À l’œil, sa robe ambrée rappelle celle du Double Cask, mais avec une texture plus dense. Au nez, on quitte le registre sucré du Victoriana pour un univers fruité et lumineux : pêche, abricot, agrumes, accompagnés d’une touche biscuitée et beurrée. En bouche, le 15 ans se montre velouté, rond et harmonieux, avec une belle douceur et un équilibre maîtrisé entre fruits, vanille et boisé. L’astringence apparaît progressivement, apportant structure et complexité.
Si la tourbe est absente, une légère influence maritime se dévoile en fin de bouche, comme un soupçon de sel marin venu du vieillissement côtier. La finale, longue et sèche, fait ressortir la maturité du whisky et une belle complexité sensorielle.

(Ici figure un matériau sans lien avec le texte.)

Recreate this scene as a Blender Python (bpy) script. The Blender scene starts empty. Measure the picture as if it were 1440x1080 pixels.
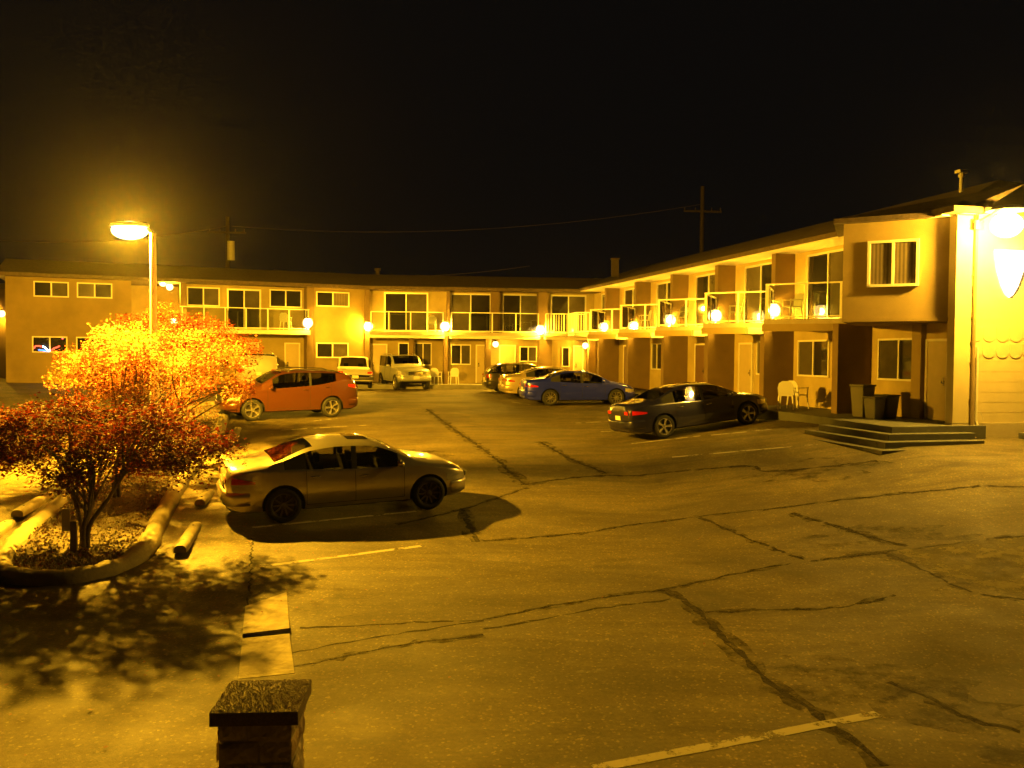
import bpy, bmesh, math, random
from mathutils import Vector, Matrix
random.seed(7)
R = math.radians
scene = bpy.context.scene
COL = scene.collection

# ------------------------------------------------------------------ camera
F = 1250.0
EYE = Vector((0, 0, 1.65))
PITCH = math.atan(43.0 / F)
ROLL = 0.008
fw = Vector((0, math.cos(PITCH), -math.sin(PITCH)))
rt0 = Vector((1, 0, 0)); up0 = rt0.cross(fw)
rt = rt0 * math.cos(ROLL) + up0 * math.sin(ROLL)
up = rt.cross(fw)
cam_d = bpy.data.cameras.new('camera')
cam = bpy.data.objects.new('camera', cam_d); COL.objects.link(cam)
cam_d.sensor_width = 36; cam_d.lens = 36 * F / 1440; cam_d.clip_end = 2000; cam_d.clip_start = 0.1
m = Matrix((rt, up, -fw)).transposed().to_4x4(); m.translation = EYE
cam.matrix_world = m
scene.camera = cam

def ray(px, py):
    return (fw + rt * ((px - 720) / F) + up * ((540 - py) / F))
def at(px, py, Y):
    d = ray(px, py); return EYE + d * (Y / d.y)
def proj(p):
    v = Vector(p) - EYE; w = v.dot(fw)
    return 720 + F * v.dot(rt) / w, 540 - F * v.dot(up) / w

GK = [(-5, -2.0), (0, -2.0), (7, -1.92), (12, -1.75), (17, -1.50), (22, -1.12), (27, -.84), (35, -.50), (49, -.22), (60, -.2), (400, -.2)]
def _g(y):
    if y <= GK[0][0]: return GK[0][1]
    for (a, za), (b, zb) in zip(GK, GK[1:]):
        if y <= b: return za + (zb - za) * (y - a) / (b - a)
    return GK[-1][1]
def sst(t):
    t = max(0., min(1., t)); return t * t * (3 - 2 * t)
def gz(x, y):
    z = sum(_g(y + k) for k in (-2, -1, 0, 1, 2)) / 5
    z += .033 * max(0., min(18, -8 - x)) * sst((y - 25) / 12)
    z += .14 * max(0., min(6., x - 3)) * sst((y - 9) / 11) * (1 - sst((y - 24) / 11))
    return z
def ground(px, py, dz=0.0):
    d = ray(px, py); t = 2.0
    while t < 300:
        p = EYE + d * t
        if p.z <= gz(p.x, p.y) + dz:
            a, b = t - .1, t
            for _ in range(24):
                c = (a + b) / 2; p = EYE + d * c
                if p.z <= gz(p.x, p.y) + dz: b = c
                else: a = c
            return EYE + d * b
        t += .1
    return EYE + d * 100

# ------------------------------------------------------------------ helpers
def tag(o, label=None, cat=None, group=None, kind=None):
    if label: o['label'] = label
    if cat: o['category'] = cat
    if group: o['group'] = group
    if kind: o['kind'] = kind
    return o
def empty(name, loc=(0, 0, 0), rz=0, label=None, cat=None, group=None):
    o = bpy.data.objects.new(name, None); COL.objects.link(o)
    o.location = loc; o.rotation_euler = (0, 0, rz); o.empty_display_size = .2
    return tag(o, label, cat, group)
def copy_tree(o, parent=None):
    c = o.copy(); COL.objects.link(c); c.parent = parent
    for ch in o.children: copy_tree(ch, c)
    return c

class MB:
    def __init__(s): s.v = []; s.f = []; s.m = []
    def add(s, vs, fs, mi=0):
        n = len(s.v); s.v += [tuple(v) for v in vs]
        s.f += [tuple(i + n for i in f) for f in fs]; s.m += [mi] * len(fs); return s
    def box8(s, p, mi=0):
        return s.add(p, [(0, 3, 2, 1), (4, 5, 6, 7), (0, 1, 5, 4), (1, 2, 6, 5), (2, 3, 7, 6), (3, 0, 4, 7)], mi)
    def box(s, c, d, rz=0, mi=0):
        x, y, z = d[0] / 2, d[1] / 2, d[2] / 2; co, si = math.cos(rz), math.sin(rz)
        pts = []
        for dz in (-z, z):
            for dx, dy in ((-x, -y), (x, -y), (x, y), (-x, y)):
                pts.append((c[0] + dx * co - dy * si, c[1] + dx * si + dy * co, c[2] + dz))
        return s.box8(pts, mi)
    def prism(s, poly, z0, z1, mi=0):
        n = len(poly)
        vs = [(p[0], p[1], z0 if not callable(z0) else z0(p)) for p in poly] + [(p[0], p[1], z1 if not callable(z1) else z1(p)) for p in poly]
        fs = [tuple(reversed(range(n))), tuple(range(n, 2 * n))] + [(i, (i + 1) % n, n + (i + 1) % n, n + i) for i in range(n)]
        return s.add(vs, fs, mi)
    def tube(s, pts, r, n=8, mi=0, cap=True):
        pts = [Vector(p) for p in pts]; rs = r if isinstance(r, (list, tuple)) else [r] * len(pts)
        vs = []; fs = []; ref = None
        for i, p in enumerate(pts):
            a = pts[max(0, i - 1)]; b = pts[min(len(pts) - 1, i + 1)]; t = (b - a)
            t = t.normalized() if t.length > 1e-9 else Vector((0, 0, 1))
            if ref is None or abs(ref.dot(t)) > .95: ref = Vector((0, 0, 1)) if abs(t.z) < .9 else Vector((1, 0, 0))
            u = t.cross(ref).normalized(); w = t.cross(u)
            for k in range(n):
                an = 2 * math.pi * k / n
                vs.append(p + (u * math.cos(an) + w * math.sin(an)) * rs[i])
        for i in range(len(pts) - 1):
            for k in range(n):
                fs.append((i * n + k, i * n + (k + 1) % n, (i + 1) * n + (k + 1) % n, (i + 1) * n + k))
        if cap: fs += [tuple(range(n)), tuple((len(pts) - 1) * n + k for k in reversed(range(n)))]
        return s.add(vs, fs, mi)
    def lathe(s, prof, n=20, mi=0, M=None):
        vs = []; fs = []
        for r, z in prof:
            for k in range(n):
                a = 2 * math.pi * k / n; v = Vector((r * math.cos(a), r * math.sin(a), z))
                vs.append(M @ v if M else v)
        for i in range(len(prof) - 1):
            for k in range(n):
                fs.append((i * n + k, i * n + (k + 1) % n, (i + 1) * n + (k + 1) % n, (i + 1) * n + k))
        return s.add(vs, fs, mi)
    def ell(s, c, r, n=12, k=8, mi=0):
        prof = [(max(1e-4, math.sin(math.pi * i / k)), -math.cos(math.pi * i / k)) for i in range(k + 1)]
        M = Matrix.Translation(c) @ Matrix.Diagonal((r[0], r[1], r[2], 1))
        return s.lathe(prof, n, mi, M)
    def build(s, name, mats, parent=None, smooth=False, angle=None, bevel=0, fix=True):
        me = bpy.data.meshes.new(name); me.from_pydata(s.v, [], s.f)
        if not isinstance(mats, (list, tuple)): mats = [mats]
        for mt in mats: me.materials.append(mt)
        for p, i in zip(me.polygons, s.m): p.material_index = i
        if fix or bevel:
            bm = bmesh.new(); bm.from_mesh(me)
            if bevel:
                bmesh.ops.bevel(bm, geom=[e for e in bm.edges if len(e.link_faces) == 2 and e.calc_face_angle(0) > .6], offset=bevel, segments=2, profile=.5, affect='EDGES', clamp_overlap=True)
            if fix: bmesh.ops.recalc_face_normals(bm, faces=bm.faces)
            bm.to_mesh(me); bm.free()
        if smooth:
            for p in me.polygons: p.use_smooth = True
            if angle: me.set_sharp_from_angle(angle=R(angle))
        o = bpy.data.objects.new(name, me); COL.objects.link(o)
        if parent: o.parent = parent
        return o

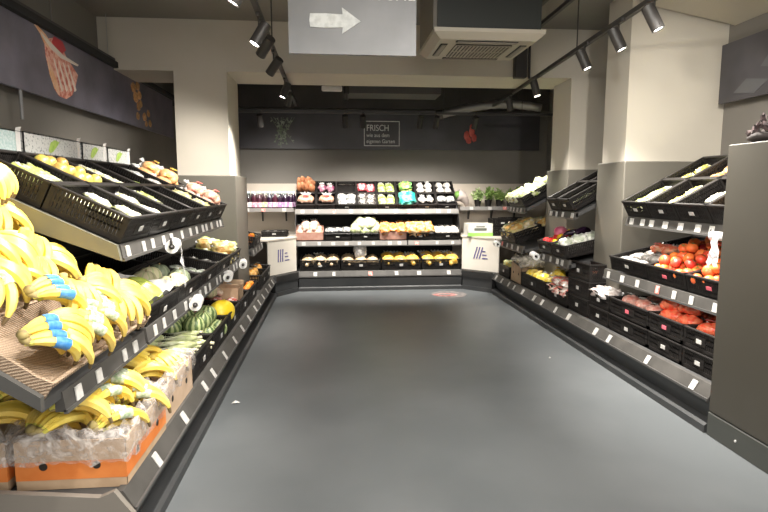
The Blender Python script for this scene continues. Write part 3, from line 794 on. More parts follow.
WAT = round_kind('watermelon', 'watermelon', .082, mat('watermelon stripes', (.09, .15, .05), rough=.4, col2=(.42, .48, .22), stripe=11, pos=(.35, .75), rnd=.1), .95, stem=stem_b)
HON = round_kind('honeydew_melon', 'melon', .115, mat('honeydew yellow', (.84, .58, .02), rough=.4, col2=(.86, .66, .06), scale=8, bump=.2, bscale=40), 1.25, stem=stem_b)
CAB = round_kind('cabbage', 'cabbage', .085, mat('cabbage pink', (.50, .06, .15), rough=.4, col2=(.66, .22, .3), scale=7), .92, lob=5, wob=.04)
CAU = round_kind('lettuce_head', 'lettuce', .075, mat('pale lettuce', (.46, .54, .24), rough=.5, col2=(.64, .66, .46), scale=16, bump=.6, bscale=40, rnd=.08), .9, lob=6, wob=.06, jit=.25, stem=stem_b)
PEP = {c: round_kind('bell_pepper', 'pepper', .048, m_, 1.05, lob=4, wob=.09, stem=stem_g) for c, m_ in
       (('red', mat('pepper red', (.58, .03, .03), rough=.2, rnd=.1, coat=.5)), ('yellow', mat('pepper yellow', (.82, .50, .02), rough=.2, rnd=.08, coat=.5)))}
MAN = round_kind('mango', 'mango', .042, mat('mango skin', (.40, .32, .07), rough=.35, col2=(.45, .13, .05), scale=9, rnd=.15, hue=.03, pos=(.45, .7)), 1.25, stem=stem_b)
PAP = round_kind('papaya', 'papaya', .062, mat('papaya green', (.30, .36, .07), rough=.4, col2=(.46, .48, .12), scale=7, rnd=.08), 1.6, stem=stem_b)

AUB = Kind('aubergine', 'aubergine')
b = MB(); b.tube([(0, .10*math.cos(t)-.1, .06*math.sin(t*.9)+.035) for t in [i*PI/9 for i in range(10)]], [.016, .03, .036, .038, .037, .034, .03, .024, .02, .012], 12); AUB.part('flesh', b, mat('aubergine skin', (.018, .008, .02), rough=.15, coat=.6))
b = MB(); b.tube([(0, -.195, .055), (0, -.225, .075)], [.015, .008], 7); AUB.part('stem', b, stem_g)

CUC = Kind('cucumber', 'cucumber')
b = MB(); b.tube([(0, -.15 + .03*i, .024 + .004*math.sin(i)) for i in range(11)], [.006, .017, .022, .023, .023, .023, .023, .022, .020, .014, .005], 9); CUC.part('flesh', b, mat('cucumber skin', (.16, .26, .05), rough=.35, col2=(.36, .42, .13), scale=18, rnd=.1))
b = MB(); b.tube([(0, .148, .025), (0, .165, .03)], [.006, .004], 6); CUC.part('stem', b, stem_b)

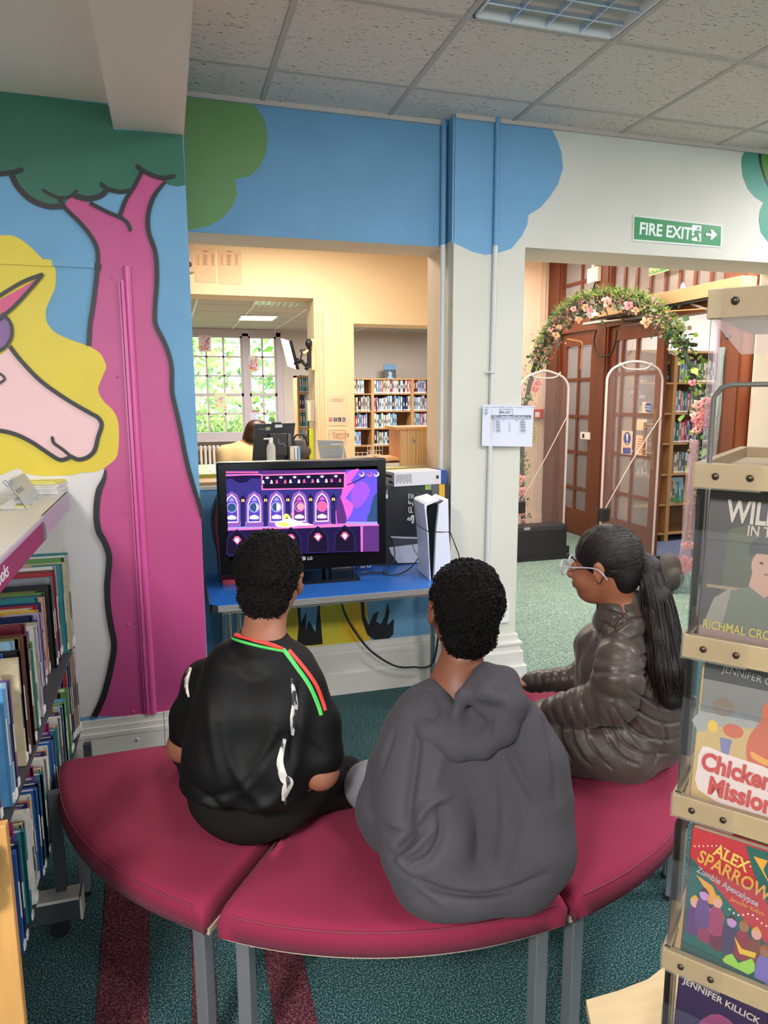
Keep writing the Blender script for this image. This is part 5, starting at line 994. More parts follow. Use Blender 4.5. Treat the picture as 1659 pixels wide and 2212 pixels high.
knR = PD(740, 1688, 1.90); knL = np.array((.03, 2.0, .50)); hipR = pel+np.array((.09, -.01, -.02)); hipL = pel+np.array((-.085, .03, -.02)); anR = np.array((.21, 1.99, .46)); anL = np.array((.27, 1.93, .47))
v.cap(hipR, knR, .070, .052).cap(hipL, knL, .070, .052).cap(knR, anR, .05, .033).cap(knL, anL, .05, .033).cap(anR, anR+np.array((-.13, .03, -.01)), .032, .025).cap(anL, anL+np.array((.12, .03, -.01)), .032, .025)
v.mesh('body', sk1, b1); eyes(T, R1, b1, S1, sk1)
hair_short('one', hc, R1, S1, '#130e0c', b1, 3)
shirt1 = mat('shirt_black', '#080707', .62, noise=.06, nscale=300, spec=.22)
v = Vol(.0052, .03)
def pairs(v, rows, k=.04):
    """torso from left and right tubes: rows of (px, py, depth, half width in m, radius)"""
    for sg_ in (-1, 1):
        P = [PD(x, y, d)+RT*sg_*hw for x, y, d, hw, r in rows]; v.chain(P, [r[4] for r in rows], k)
pairs(v, [(562, 1450, 1.70, .058, .076), (557, 1540, 1.68, .058, .100), (540, 1640, 1.67, .052, .098), (528, 1720, 1.68, .056, .092), (524, 1790, 1.70, .062, .082)])
v.cap(neckb+np.array((0, .0, -.028)), shR, .054, .050, .035).cap(neckb+np.array((0, .0, -.028)), shL, .054, .050, .035)
v.cap(shL, PD(440, 1570, 1.73), .050, .062, .03); v.chain([shR, PD(684, 1560, 1.67), PD(690, 1628, 1.665)], [.050, .054, .058], .022); v.chain([shL, PD(412, 1545, 1.77), PD(406, 1585, 1.775)], [.048, .047, .045], .022)
v.cap(neckb+np.array((0, 0, -.03)), neckb+np.array((0, .002, .03)), .068, .062, .02); v.ell(neckb+np.array((-.01, .0, .082)), (.10, .10, .05), np.array(Matrix.Rotation(math.radians(13), 3, 'Y')), .004, sub=True); v.cap(T((0, -.02, -.06)), neckb+np.array((0, .006, .03)), .048, .050, .004, sub=True)
v.plane((0, 0, .452), (0.06, -.10, 1), .006)
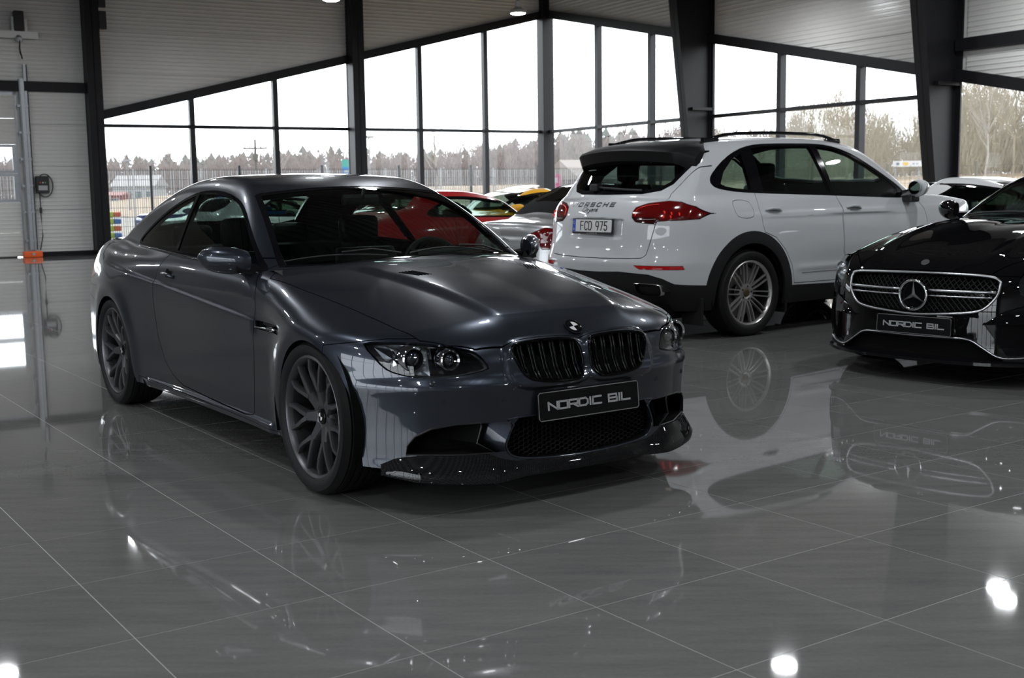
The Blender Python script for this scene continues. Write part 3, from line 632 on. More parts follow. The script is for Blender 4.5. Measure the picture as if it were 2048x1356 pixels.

Moins opulent que le Victoriana, mais plus raffiné que le Double Cask, le 15 ans séduit par sa finesse et son équilibre.
Nos avis et le verdict
Après dégustation, notre duel intérieur fut serré. Le Victoriana s’impose clairement comme le grand gagnant de cette neuvième Bataille Royale. Sa puissance, sa profondeur aromatique et sa texture veloutée en font un whisky d’exception, à la fois gourmand et maritime.
Le Glen Scotia 15 ans arrive en deuxième position : plus sage, plus fruité et équilibré, il offre une expérience élégante et nuancée, marquée par une finale sèche et raffinée. Enfin, le Double Cask complète le podium, non par faiblesse, mais parce qu’il joue dans une autre catégorie – celle des whiskys de découverte, simples, plaisants et au rapport qualité-prix imbattable.
En somme, cette émission nous aura permis de redécouvrir toute la richesse du style Campbeltown, entre douceur fruitée, puissance saline et caractère boisé. Trois expressions complémentaires d’une même distillerie, et un vainqueur incontestable : le Victoriana, champion de cette 9ᵉ Bataille Royale.